TASK DESCRIPTION
Every record should be written out exactly, please.

(Scene modeling code data)
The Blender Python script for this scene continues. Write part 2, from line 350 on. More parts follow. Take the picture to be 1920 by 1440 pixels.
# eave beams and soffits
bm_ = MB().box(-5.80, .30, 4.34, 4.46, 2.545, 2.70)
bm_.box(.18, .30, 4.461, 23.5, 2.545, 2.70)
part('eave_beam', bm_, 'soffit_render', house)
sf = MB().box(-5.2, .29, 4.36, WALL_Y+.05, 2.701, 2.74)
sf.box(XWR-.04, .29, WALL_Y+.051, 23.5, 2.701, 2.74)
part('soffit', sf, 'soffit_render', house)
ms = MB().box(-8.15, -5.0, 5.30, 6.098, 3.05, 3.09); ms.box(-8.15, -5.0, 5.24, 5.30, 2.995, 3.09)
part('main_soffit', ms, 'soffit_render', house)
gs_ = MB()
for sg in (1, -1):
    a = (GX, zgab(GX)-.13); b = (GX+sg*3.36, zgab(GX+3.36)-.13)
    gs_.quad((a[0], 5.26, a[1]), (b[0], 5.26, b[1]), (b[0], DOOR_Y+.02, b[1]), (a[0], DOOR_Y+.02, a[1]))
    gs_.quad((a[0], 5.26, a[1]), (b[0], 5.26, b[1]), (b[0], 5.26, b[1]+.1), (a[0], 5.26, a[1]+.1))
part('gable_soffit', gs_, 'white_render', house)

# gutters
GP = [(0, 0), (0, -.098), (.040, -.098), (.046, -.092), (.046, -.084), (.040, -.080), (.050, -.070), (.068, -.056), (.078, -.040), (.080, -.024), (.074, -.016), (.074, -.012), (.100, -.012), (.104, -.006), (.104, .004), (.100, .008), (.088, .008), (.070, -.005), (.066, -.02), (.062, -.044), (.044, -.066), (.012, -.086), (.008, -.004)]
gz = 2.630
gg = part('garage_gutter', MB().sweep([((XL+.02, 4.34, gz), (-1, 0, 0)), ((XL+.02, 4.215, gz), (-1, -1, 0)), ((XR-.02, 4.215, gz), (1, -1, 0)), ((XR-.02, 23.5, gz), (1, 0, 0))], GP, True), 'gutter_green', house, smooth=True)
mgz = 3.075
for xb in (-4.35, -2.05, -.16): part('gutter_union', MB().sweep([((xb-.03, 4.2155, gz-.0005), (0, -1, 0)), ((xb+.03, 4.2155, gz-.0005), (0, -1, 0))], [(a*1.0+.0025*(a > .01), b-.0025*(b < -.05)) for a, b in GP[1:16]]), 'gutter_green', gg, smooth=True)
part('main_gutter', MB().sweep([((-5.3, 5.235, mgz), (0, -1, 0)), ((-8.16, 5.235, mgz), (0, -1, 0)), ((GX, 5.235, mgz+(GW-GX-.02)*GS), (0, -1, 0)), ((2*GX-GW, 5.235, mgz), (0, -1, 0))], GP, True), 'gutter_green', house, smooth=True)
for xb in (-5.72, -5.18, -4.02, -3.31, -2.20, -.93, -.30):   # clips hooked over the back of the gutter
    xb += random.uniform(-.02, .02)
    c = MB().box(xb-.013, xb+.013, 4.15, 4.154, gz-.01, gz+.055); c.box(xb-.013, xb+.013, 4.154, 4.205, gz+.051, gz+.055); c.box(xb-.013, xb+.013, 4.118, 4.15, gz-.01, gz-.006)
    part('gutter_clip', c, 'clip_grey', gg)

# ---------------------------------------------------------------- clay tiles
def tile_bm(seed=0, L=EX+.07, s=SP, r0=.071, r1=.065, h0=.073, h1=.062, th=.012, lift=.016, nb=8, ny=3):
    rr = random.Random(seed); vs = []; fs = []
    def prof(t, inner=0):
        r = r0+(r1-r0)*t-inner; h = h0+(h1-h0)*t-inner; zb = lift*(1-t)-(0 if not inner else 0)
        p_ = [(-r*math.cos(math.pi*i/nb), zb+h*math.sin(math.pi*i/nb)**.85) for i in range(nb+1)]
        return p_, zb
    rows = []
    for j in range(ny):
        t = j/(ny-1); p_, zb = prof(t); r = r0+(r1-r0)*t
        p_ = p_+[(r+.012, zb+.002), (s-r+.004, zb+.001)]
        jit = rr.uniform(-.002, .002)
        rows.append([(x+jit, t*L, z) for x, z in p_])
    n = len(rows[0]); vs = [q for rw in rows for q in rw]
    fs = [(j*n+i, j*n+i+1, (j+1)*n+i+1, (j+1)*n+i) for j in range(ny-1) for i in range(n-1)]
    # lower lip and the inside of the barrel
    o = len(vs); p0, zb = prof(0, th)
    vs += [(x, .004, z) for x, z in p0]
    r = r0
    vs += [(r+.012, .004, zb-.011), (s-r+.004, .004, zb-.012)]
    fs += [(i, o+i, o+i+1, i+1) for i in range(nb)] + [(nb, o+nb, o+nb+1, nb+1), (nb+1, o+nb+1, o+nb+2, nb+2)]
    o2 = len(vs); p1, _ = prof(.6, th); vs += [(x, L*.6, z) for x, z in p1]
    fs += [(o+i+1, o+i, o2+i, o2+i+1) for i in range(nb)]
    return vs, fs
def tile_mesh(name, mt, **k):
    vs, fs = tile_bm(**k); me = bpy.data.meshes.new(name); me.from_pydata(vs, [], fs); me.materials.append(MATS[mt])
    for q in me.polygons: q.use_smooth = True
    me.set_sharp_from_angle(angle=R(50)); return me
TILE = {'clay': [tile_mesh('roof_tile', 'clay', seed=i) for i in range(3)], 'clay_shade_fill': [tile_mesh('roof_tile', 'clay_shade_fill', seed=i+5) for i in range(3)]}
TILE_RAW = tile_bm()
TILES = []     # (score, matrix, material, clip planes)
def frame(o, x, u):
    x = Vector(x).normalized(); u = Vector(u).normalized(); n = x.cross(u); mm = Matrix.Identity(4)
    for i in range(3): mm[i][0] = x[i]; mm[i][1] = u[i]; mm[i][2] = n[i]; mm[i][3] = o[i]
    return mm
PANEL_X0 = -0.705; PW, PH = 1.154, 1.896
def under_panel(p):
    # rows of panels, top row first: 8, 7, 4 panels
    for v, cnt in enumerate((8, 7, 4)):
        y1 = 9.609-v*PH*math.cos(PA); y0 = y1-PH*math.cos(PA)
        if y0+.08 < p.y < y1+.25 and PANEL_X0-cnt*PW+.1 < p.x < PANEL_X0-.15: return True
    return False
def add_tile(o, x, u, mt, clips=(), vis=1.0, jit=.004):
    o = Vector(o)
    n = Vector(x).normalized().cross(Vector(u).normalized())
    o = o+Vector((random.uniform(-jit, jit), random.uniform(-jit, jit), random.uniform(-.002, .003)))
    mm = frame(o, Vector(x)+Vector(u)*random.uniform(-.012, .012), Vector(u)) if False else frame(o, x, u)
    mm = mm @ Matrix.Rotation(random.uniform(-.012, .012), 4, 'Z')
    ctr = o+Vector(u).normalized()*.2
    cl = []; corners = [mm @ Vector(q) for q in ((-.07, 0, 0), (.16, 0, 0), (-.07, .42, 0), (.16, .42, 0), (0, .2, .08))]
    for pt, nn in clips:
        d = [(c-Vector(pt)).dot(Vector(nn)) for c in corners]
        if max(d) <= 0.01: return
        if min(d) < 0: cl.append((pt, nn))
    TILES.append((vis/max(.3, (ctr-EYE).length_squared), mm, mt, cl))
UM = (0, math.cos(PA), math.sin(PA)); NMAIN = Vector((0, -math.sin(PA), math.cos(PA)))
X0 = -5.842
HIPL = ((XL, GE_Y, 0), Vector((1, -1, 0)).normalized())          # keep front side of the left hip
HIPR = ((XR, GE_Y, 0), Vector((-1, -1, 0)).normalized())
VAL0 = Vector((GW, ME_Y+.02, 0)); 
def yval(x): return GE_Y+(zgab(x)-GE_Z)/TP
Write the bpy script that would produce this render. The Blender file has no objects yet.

IN RESPONSE
The Blender Python script for this scene continues. Write part 2, from line 350 on. More parts follow. Take the picture to be 1920 by 1440 pixels.
# eave beams and soffits
bm_ = MB().box(-5.80, .30, 4.34, 4.46, 2.545, 2.70)
bm_.box(.18, .30, 4.461, 23.5, 2.545, 2.70)
part('eave_beam', bm_, 'soffit_render', house)
sf = MB().box(-5.2, .29, 4.36, WALL_Y+.05, 2.701, 2.74)
sf.box(XWR-.04, .29, WALL_Y+.051, 23.5, 2.701, 2.74)
part('soffit', sf, 'soffit_render', house)
ms = MB().box(-8.15, -5.0, 5.30, 6.098, 3.05, 3.09); ms.box(-8.15, -5.0, 5.24, 5.30, 2.995, 3.09)
part('main_soffit', ms, 'soffit_render', house)
gs_ = MB()
for sg in (1, -1):
    a = (GX, zgab(GX)-.13); b = (GX+sg*3.36, zgab(GX+3.36)-.13)
    gs_.quad((a[0], 5.26, a[1]), (b[0], 5.26, b[1]), (b[0], DOOR_Y+.02, b[1]), (a[0], DOOR_Y+.02, a[1]))
    gs_.quad((a[0], 5.26, a[1]), (b[0], 5.26, b[1]), (b[0], 5.26, b[1]+.1), (a[0], 5.26, a[1]+.1))
part('gable_soffit', gs_, 'white_render', house)

# gutters
GP = [(0, 0), (0, -.098), (.040, -.098), (.046, -.092), (.046, -.084), (.040, -.080), (.050, -.070), (.068, -.056), (.078, -.040), (.080, -.024), (.074, -.016), (.074, -.012), (.100, -.012), (.104, -.006), (.104, .004), (.100, .008), (.088, .008), (.070, -.005), (.066, -.02), (.062, -.044), (.044, -.066), (.012, -.086), (.008, -.004)]
gz = 2.630
gg = part('garage_gutter', MB().sweep([((XL+.02, 4.34, gz), (-1, 0, 0)), ((XL+.02, 4.215, gz), (-1, -1, 0)), ((XR-.02, 4.215, gz), (1, -1, 0)), ((XR-.02, 23.5, gz), (1, 0, 0))], GP, True), 'gutter_green', house, smooth=True)
mgz = 3.075
for xb in (-4.35, -2.05, -.16): part('gutter_union', MB().sweep([((xb-.03, 4.2155, gz-.0005), (0, -1, 0)), ((xb+.03, 4.2155, gz-.0005), (0, -1, 0))], [(a*1.0+.0025*(a > .01), b-.0025*(b < -.05)) for a, b in GP[1:16]]), 'gutter_green', gg, smooth=True)
part('main_gutter', MB().sweep([((-5.3, 5.235, mgz), (0, -1, 0)), ((-8.16, 5.235, mgz), (0, -1, 0)), ((GX, 5.235, mgz+(GW-GX-.02)*GS), (0, -1, 0)), ((2*GX-GW, 5.235, mgz), (0, -1, 0))], GP, True), 'gutter_green', house, smooth=True)
for xb in (-5.72, -5.18, -4.02, -3.31, -2.20, -.93, -.30):   # clips hooked over the back of the gutter
    xb += random.uniform(-.02, .02)
    c = MB().box(xb-.013, xb+.013, 4.15, 4.154, gz-.01, gz+.055); c.box(xb-.013, xb+.013, 4.154, 4.205, gz+.051, gz+.055); c.box(xb-.013, xb+.013, 4.118, 4.15, gz-.01, gz-.006)
    part('gutter_clip', c, 'clip_grey', gg)

# ---------------------------------------------------------------- clay tiles
def tile_bm(seed=0, L=EX+.07, s=SP, r0=.071, r1=.065, h0=.073, h1=.062, th=.012, lift=.016, nb=8, ny=3):
    rr = random.Random(seed); vs = []; fs = []
    def prof(t, inner=0):
        r = r0+(r1-r0)*t-inner; h = h0+(h1-h0)*t-inner; zb = lift*(1-t)-(0 if not inner else 0)
        p_ = [(-r*math.cos(math.pi*i/nb), zb+h*math.sin(math.pi*i/nb)**.85) for i in range(nb+1)]
        return p_, zb
    rows = []
    for j in range(ny):
        t = j/(ny-1); p_, zb = prof(t); r = r0+(r1-r0)*t
        p_ = p_+[(r+.012, zb+.002), (s-r+.004, zb+.001)]
        jit = rr.uniform(-.002, .002)
        rows.append([(x+jit, t*L, z) for x, z in p_])
    n = len(rows[0]); vs = [q for rw in rows for q in rw]
    fs = [(j*n+i, j*n+i+1, (j+1)*n+i+1, (j+1)*n+i) for j in range(ny-1) for i in range(n-1)]
    # lower lip and the inside of the barrel
    o = len(vs); p0, zb = prof(0, th)
    vs += [(x, .004, z) for x, z in p0]
    r = r0
    vs += [(r+.012, .004, zb-.011), (s-r+.004, .004, zb-.012)]
    fs += [(i, o+i, o+i+1, i+1) for i in range(nb)] + [(nb, o+nb, o+nb+1, nb+1), (nb+1, o+nb+1, o+nb+2, nb+2)]
    o2 = len(vs); p1, _ = prof(.6, th); vs += [(x, L*.6, z) for x, z in p1]
    fs += [(o+i+1, o+i, o2+i, o2+i+1) for i in range(nb)]
    return vs, fs
def tile_mesh(name, mt, **k):
    vs, fs = tile_bm(**k); me = bpy.data.meshes.new(name); me.from_pydata(vs, [], fs); me.materials.append(MATS[mt])
    for q in me.polygons: q.use_smooth = True
    me.set_sharp_from_angle(angle=R(50)); return me
TILE = {'clay': [tile_mesh('roof_tile', 'clay', seed=i) for i in range(3)], 'clay_shade_fill': [tile_mesh('roof_tile', 'clay_shade_fill', seed=i+5) for i in range(3)]}
TILE_RAW = tile_bm()
TILES = []     # (score, matrix, material, clip planes)
def frame(o, x, u):
    x = Vector(x).normalized(); u = Vector(u).normalized(); n = x.cross(u); mm = Matrix.Identity(4)
    for i in range(3): mm[i][0] = x[i]; mm[i][1] = u[i]; mm[i][2] = n[i]; mm[i][3] = o[i]
    return mm
PANEL_X0 = -0.705; PW, PH = 1.154, 1.896
def under_panel(p):
    # rows of panels, top row first: 8, 7, 4 panels
    for v, cnt in enumerate((8, 7, 4)):
        y1 = 9.609-v*PH*math.cos(PA); y0 = y1-PH*math.cos(PA)
        if y0+.08 < p.y < y1+.25 and PANEL_X0-cnt*PW+.1 < p.x < PANEL_X0-.15: return True
    return False
def add_tile(o, x, u, mt, clips=(), vis=1.0, jit=.004):
    o = Vector(o)
    n = Vector(x).normalized().cross(Vector(u).normalized())
    o = o+Vector((random.uniform(-jit, jit), random.uniform(-jit, jit), random.uniform(-.002, .003)))
    mm = frame(o, Vector(x)+Vector(u)*random.uniform(-.012, .012), Vector(u)) if False else frame(o, x, u)
    mm = mm @ Matrix.Rotation(random.uniform(-.012, .012), 4, 'Z')
    ctr = o+Vector(u).normalized()*.2
    cl = []; corners = [mm @ Vector(q) for q in ((-.07, 0, 0), (.16, 0, 0), (-.07, .42, 0), (.16, .42, 0), (0, .2, .08))]
    for pt, nn in clips:
        d = [(c-Vector(pt)).dot(Vector(nn)) for c in corners]
        if max(d) <= 0.01: return
        if min(d) < 0: cl.append((pt, nn))
    TILES.append((vis/max(.3, (ctr-EYE).length_squared), mm, mt, cl))
UM = (0, math.cos(PA), math.sin(PA)); NMAIN = Vector((0, -math.sin(PA), math.cos(PA)))
X0 = -5.842
HIPL = ((XL, GE_Y, 0), Vector((1, -1, 0)).normalized())          # keep front side of the left hip
HIPR = ((XR, GE_Y, 0), Vector((-1, -1, 0)).normalized())
VAL0 = Vector((GW, ME_Y+.02, 0)); 
def yval(x): return GE_Y+(zgab(x)-GE_Z)/TP
Write the bpy script that would produce this render. The Blender file has no objects yet.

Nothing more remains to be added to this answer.